The ruler of Egypt was so enamored with his own power, and was so afraid of losing his slave labor, that those plagues didn’t prompt him to change his mind. That’s when God instituted the Passover.

In the verses that we just read from Exodus, God declared that the days that were approaching would be the first month of what would become the new year. God was truly offering Israel a new beginning. However, that new beginning would not come without the shedding of blood.

Every household was to take a lamb, kill it, and eat it. If the household was too small, they were to share one with their nearest neighbor. There were very strict guidelines that covered what type of lamb they could choose. It had to be spotless and perfect in every way.

After the animal had been killed, the Israelites were to take the blood of the lamb and put it over the door of their home. That night, God would pass through Egypt and the firstborn of every home that didn’t have the blood over the door would die. It was an extreme measure, but God was delivering His people.
At that point, Pharaoh agreed to let the people of Israel go. Their new beginning came on Passover because of the shedding of the blood from a lamb.

Fast forward roughly 1,600 years, and the Passover was still being celebrated each year. In the same way that we celebrate the new year every year, the Hebrews continued to celebrate Passover. In fact, they still do.

On the night of His arrest, Jesus observed the Passover celebration with His disciples. Passover is a single day, but the celebration that surrounds it is the Festival of Unleavened Bread. On the first day of the festival, the disciples asked Jesus where He wanted to observe Passover.

Over the next few chapters of Saint Matthew’s Gospel, we read about how Jesus ate the Last Supper, washed His disciples feet, and took them into the Garden of Gethsemane to pray. It was there that He was arrested. The events that took place after that arrest encapsulate some of the darkest hours in the history of humanity, but are also the source of our salvation.

Multiple times in Scripture, Jesus is referred to as the Lamb of God.
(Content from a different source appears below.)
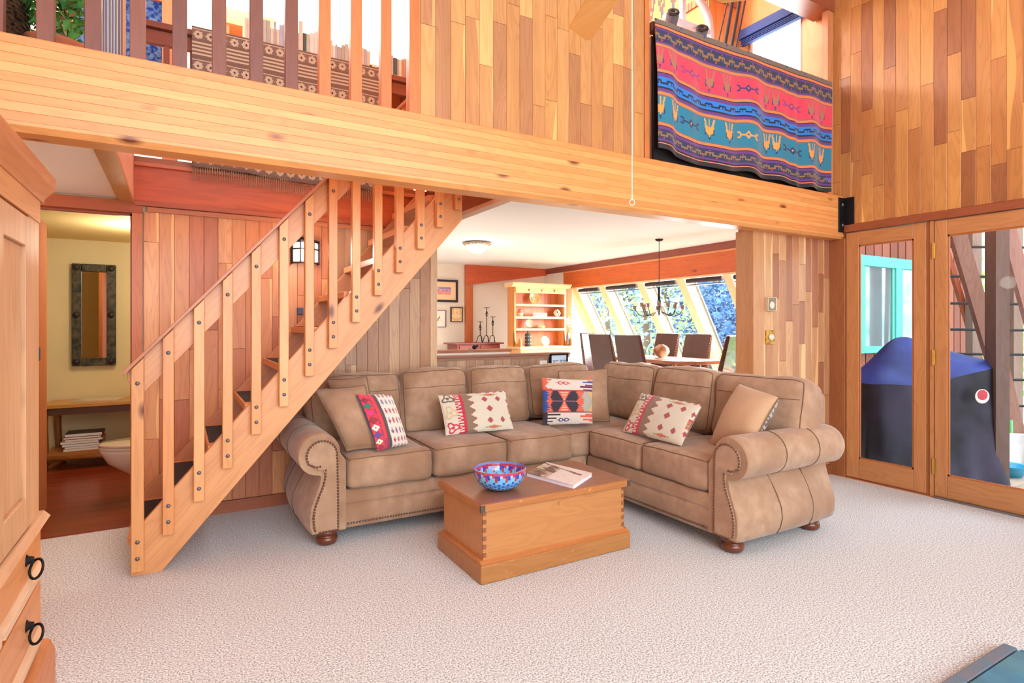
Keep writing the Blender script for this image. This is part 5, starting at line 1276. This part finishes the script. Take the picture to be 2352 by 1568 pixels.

That’s not by mistake. In the same way that blood was shed on the first Passover, allowing God’s people to embrace a new beginning, there was blood shed by a lamb on the Passover discussed in the New Testament.

Easter is our celebration of a new beginning. While God told Moses and Aaron that the days that followed the first Passover night would be the first day of the first month in Israel’s new beginning, the resurrection of Christ allows us to start anew. This Easter, thank God for the Passover Lamb that provided you with a fresh start. Our new beginning came through an empty tomb, and that is something to be thankful for.

A Closing Prayer:
Heavenly Father, thank You for the promise of a new beginning. Thank You for the perfect Passover Lamb and the sacrifice of Your Son on the cross. Most of all, thank You for raising Him back to life on the third day just like You said You would. Thank You for offering to me to begin again. Help me to take full advantage of it. In Christ’s name, Amen.